Problem details - Please output the lines shown below exactly as they appear.

Working data -
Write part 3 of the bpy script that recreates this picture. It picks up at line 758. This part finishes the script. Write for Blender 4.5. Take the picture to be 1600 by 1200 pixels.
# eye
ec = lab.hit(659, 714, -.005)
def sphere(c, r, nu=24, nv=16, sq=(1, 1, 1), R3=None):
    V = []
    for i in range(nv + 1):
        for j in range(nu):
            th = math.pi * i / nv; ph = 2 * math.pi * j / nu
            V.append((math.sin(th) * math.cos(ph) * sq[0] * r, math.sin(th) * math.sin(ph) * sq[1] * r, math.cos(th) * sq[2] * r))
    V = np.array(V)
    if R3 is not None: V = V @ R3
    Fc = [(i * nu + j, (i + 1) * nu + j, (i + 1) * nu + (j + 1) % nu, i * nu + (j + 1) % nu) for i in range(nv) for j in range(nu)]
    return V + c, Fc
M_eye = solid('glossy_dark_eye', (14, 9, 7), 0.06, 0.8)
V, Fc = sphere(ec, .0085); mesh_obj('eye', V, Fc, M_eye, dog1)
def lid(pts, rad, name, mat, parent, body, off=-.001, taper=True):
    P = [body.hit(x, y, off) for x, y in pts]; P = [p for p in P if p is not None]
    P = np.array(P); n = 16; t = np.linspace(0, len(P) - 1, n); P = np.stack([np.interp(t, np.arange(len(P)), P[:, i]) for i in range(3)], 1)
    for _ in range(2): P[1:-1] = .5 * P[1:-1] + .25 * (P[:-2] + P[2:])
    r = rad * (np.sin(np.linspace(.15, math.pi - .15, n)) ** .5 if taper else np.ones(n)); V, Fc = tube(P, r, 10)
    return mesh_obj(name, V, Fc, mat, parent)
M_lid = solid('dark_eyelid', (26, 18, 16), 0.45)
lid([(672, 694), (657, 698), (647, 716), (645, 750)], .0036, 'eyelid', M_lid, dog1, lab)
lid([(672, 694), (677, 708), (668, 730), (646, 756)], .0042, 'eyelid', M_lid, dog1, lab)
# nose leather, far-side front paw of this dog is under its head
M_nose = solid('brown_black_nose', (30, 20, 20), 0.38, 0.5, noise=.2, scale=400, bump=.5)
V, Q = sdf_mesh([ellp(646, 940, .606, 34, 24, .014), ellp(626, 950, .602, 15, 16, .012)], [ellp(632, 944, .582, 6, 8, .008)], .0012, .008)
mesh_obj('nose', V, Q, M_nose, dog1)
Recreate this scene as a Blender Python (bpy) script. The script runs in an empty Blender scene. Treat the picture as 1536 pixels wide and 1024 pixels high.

Exercise result -
Write part 3 of the bpy script that recreates this picture. It picks up at line 758. This part finishes the script. Write for Blender 4.5. Take the picture to be 1600 by 1200 pixels.
# eye
ec = lab.hit(659, 714, -.005)
def sphere(c, r, nu=24, nv=16, sq=(1, 1, 1), R3=None):
    V = []
    for i in range(nv + 1):
        for j in range(nu):
            th = math.pi * i / nv; ph = 2 * math.pi * j / nu
            V.append((math.sin(th) * math.cos(ph) * sq[0] * r, math.sin(th) * math.sin(ph) * sq[1] * r, math.cos(th) * sq[2] * r))
    V = np.array(V)
    if R3 is not None: V = V @ R3
    Fc = [(i * nu + j, (i + 1) * nu + j, (i + 1) * nu + (j + 1) % nu, i * nu + (j + 1) % nu) for i in range(nv) for j in range(nu)]
    return V + c, Fc
M_eye = solid('glossy_dark_eye', (14, 9, 7), 0.06, 0.8)
V, Fc = sphere(ec, .0085); mesh_obj('eye', V, Fc, M_eye, dog1)
def lid(pts, rad, name, mat, parent, body, off=-.001, taper=True):
    P = [body.hit(x, y, off) for x, y in pts]; P = [p for p in P if p is not None]
    P = np.array(P); n = 16; t = np.linspace(0, len(P) - 1, n); P = np.stack([np.interp(t, np.arange(len(P)), P[:, i]) for i in range(3)], 1)
    for _ in range(2): P[1:-1] = .5 * P[1:-1] + .25 * (P[:-2] + P[2:])
    r = rad * (np.sin(np.linspace(.15, math.pi - .15, n)) ** .5 if taper else np.ones(n)); V, Fc = tube(P, r, 10)
    return mesh_obj(name, V, Fc, mat, parent)
M_lid = solid('dark_eyelid', (26, 18, 16), 0.45)
lid([(672, 694), (657, 698), (647, 716), (645, 750)], .0036, 'eyelid', M_lid, dog1, lab)
lid([(672, 694), (677, 708), (668, 730), (646, 756)], .0042, 'eyelid', M_lid, dog1, lab)
# nose leather, far-side front paw of this dog is under its head
M_nose = solid('brown_black_nose', (30, 20, 20), 0.38, 0.5, noise=.2, scale=400, bump=.5)
V, Q = sdf_mesh([ellp(646, 940, .606, 34, 24, .014), ellp(626, 950, .602, 15, 16, .012)], [ellp(632, 944, .582, 6, 8, .008)], .0012, .008)
mesh_obj('nose', V, Q, M_nose, dog1)
Recreate this scene as a Blender Python (bpy) script. The script runs in an empty Blender scene. Treat the picture as 1536 pixels wide and 1024 pixels high.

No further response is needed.